Unfortunately the tomb was disturbed by treasure hunters in the eighteenth century leaving it in the ruined condition which one finds it today. The present remains consist of the uprightt side ston box or cist with tree displaced stones lying around the surface of the tomb.

This burial practice of placing human remains inside the cist has a long tradition in Ireland and appears to have emerged into the Bronze Age and later. The skeleton is oftem placed inside the stone box in the foetal positing accompanied by pottery and other grave goods.
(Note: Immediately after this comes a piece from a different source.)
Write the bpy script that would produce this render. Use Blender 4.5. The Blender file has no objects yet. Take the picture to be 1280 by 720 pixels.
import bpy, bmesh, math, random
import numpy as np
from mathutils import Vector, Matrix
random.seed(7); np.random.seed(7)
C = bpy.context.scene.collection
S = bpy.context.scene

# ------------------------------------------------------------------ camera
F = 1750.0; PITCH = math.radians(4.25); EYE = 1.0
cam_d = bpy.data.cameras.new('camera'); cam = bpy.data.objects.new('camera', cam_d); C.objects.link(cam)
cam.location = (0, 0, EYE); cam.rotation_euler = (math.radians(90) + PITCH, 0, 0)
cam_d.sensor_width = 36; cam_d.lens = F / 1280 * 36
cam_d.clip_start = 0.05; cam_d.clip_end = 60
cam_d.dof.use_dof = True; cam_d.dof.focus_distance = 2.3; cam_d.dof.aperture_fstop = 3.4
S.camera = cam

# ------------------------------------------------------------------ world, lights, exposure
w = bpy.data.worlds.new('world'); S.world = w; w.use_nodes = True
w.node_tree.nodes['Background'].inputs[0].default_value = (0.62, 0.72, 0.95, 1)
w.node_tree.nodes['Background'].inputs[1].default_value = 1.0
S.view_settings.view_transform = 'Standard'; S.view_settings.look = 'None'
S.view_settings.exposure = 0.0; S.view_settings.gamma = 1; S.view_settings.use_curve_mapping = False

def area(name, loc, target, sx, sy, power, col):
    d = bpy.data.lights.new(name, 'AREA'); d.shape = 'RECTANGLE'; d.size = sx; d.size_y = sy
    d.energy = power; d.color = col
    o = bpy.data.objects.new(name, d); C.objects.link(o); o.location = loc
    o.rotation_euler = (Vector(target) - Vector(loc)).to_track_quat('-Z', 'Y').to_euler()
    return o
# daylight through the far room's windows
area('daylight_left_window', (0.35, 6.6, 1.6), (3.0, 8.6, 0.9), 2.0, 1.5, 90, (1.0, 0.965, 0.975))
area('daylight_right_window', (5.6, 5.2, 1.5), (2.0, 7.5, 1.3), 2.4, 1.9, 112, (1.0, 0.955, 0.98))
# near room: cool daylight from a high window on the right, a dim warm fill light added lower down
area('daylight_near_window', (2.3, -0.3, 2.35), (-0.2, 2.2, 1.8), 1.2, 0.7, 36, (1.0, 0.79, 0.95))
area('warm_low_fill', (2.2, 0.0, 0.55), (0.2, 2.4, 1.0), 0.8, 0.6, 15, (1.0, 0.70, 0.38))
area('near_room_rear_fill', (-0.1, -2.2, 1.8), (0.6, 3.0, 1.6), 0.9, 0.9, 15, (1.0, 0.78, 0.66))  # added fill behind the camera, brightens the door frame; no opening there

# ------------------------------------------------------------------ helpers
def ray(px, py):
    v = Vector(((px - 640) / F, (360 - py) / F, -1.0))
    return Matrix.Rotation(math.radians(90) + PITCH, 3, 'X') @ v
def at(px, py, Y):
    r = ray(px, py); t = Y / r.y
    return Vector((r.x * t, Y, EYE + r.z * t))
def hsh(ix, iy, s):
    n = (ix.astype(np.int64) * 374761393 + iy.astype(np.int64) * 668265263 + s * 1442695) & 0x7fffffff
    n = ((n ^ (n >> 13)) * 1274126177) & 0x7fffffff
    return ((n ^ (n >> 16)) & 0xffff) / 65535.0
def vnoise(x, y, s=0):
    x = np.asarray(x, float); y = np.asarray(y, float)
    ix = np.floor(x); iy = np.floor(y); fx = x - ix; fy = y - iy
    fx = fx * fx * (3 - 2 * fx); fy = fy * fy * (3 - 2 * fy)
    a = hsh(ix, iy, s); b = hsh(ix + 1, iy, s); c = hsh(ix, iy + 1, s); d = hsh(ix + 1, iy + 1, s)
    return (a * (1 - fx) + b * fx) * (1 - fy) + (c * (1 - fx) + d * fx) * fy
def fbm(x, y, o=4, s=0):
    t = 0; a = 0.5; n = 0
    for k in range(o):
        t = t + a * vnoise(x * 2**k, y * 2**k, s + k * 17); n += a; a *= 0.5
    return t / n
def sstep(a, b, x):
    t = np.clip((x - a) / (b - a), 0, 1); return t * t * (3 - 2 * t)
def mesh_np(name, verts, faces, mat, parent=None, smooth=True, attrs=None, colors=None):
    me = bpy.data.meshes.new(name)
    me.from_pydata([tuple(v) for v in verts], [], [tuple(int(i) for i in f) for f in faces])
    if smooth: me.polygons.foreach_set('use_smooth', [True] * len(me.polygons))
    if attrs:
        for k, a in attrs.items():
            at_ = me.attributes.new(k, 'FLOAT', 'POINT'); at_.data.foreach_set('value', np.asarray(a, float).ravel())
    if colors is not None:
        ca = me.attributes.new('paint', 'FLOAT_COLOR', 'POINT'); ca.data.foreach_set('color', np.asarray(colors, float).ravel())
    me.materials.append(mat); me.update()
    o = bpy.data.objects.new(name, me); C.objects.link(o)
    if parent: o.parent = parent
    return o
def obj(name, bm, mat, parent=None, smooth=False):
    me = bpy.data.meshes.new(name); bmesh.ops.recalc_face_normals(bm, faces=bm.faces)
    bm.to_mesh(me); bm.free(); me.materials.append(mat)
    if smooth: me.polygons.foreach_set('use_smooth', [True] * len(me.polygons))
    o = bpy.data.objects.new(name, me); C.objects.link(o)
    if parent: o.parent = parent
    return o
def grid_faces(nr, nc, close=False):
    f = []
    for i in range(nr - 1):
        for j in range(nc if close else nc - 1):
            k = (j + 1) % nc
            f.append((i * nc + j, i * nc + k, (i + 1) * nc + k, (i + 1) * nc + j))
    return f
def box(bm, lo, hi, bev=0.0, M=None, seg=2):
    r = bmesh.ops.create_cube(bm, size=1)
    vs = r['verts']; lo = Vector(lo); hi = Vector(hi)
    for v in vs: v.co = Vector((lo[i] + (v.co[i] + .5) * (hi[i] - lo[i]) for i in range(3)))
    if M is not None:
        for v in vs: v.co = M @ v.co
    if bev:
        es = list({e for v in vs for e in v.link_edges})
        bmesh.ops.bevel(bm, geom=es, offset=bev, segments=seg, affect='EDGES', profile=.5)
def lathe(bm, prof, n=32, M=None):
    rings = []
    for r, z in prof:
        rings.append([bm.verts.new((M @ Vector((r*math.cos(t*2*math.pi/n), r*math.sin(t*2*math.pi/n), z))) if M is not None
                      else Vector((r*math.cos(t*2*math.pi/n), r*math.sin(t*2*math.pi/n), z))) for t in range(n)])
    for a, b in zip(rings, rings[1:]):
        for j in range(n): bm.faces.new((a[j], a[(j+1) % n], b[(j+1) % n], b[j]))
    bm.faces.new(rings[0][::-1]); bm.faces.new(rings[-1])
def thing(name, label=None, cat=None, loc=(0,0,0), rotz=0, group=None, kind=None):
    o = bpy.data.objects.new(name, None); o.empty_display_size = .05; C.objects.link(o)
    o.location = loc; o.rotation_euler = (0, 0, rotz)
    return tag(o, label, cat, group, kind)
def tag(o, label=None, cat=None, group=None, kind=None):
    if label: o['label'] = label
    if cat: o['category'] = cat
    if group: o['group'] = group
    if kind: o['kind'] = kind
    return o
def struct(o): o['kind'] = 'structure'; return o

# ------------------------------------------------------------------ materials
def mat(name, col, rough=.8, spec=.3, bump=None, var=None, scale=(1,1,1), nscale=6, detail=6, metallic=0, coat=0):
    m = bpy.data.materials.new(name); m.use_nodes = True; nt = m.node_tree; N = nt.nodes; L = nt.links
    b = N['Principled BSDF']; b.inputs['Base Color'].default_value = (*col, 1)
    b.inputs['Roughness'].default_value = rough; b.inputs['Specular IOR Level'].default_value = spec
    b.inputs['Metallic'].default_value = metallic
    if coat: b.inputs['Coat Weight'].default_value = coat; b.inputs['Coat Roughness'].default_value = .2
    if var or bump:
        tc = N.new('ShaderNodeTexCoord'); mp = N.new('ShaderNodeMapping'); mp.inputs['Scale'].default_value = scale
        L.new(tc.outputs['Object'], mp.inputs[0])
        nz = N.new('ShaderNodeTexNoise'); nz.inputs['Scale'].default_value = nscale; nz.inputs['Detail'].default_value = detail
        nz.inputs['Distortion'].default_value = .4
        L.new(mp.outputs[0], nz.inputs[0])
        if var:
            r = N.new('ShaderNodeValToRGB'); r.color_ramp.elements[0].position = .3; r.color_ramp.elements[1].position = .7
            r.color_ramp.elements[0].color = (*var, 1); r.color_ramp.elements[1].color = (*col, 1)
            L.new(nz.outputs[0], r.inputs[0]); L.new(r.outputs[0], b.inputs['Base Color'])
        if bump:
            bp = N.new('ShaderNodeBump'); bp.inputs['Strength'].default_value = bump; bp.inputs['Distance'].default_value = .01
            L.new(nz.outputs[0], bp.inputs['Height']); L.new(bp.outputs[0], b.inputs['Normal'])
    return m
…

According to local tradition a gold spur was found in the 'Giants Grave', and this may have been an original grave good placed alongside the body as part of the ritual associated with the burial. Several legends have been recorded about the death of Bladh, a warrior chief who died in this mountain range with the 'Gianrs Grave' being the traditional resting place of this warrior. In Canon Carrigans 'History of Ossory' legend has it that a battle was fought here in 3000BC, where Bladh, the warrior chief was killed and a cairn of stones was raised to his memory and so the mountains became known as the 'Sliabh Bladhma' or Bladh's Mountain. Another legend describes Bladhma, a Connaught hero, son of Conn Ceadathach, who killed an important western chief named 'Bregmeal'.

As a result Bladh took refuge in the surrounding mountains where he was later slain in a revenge attack. Both of these traditions record the local belief that the 'Giants Grave' is the resting place of a warrior chief named Bladh whose name is preserved forever in the mountain range surrounding his burial site.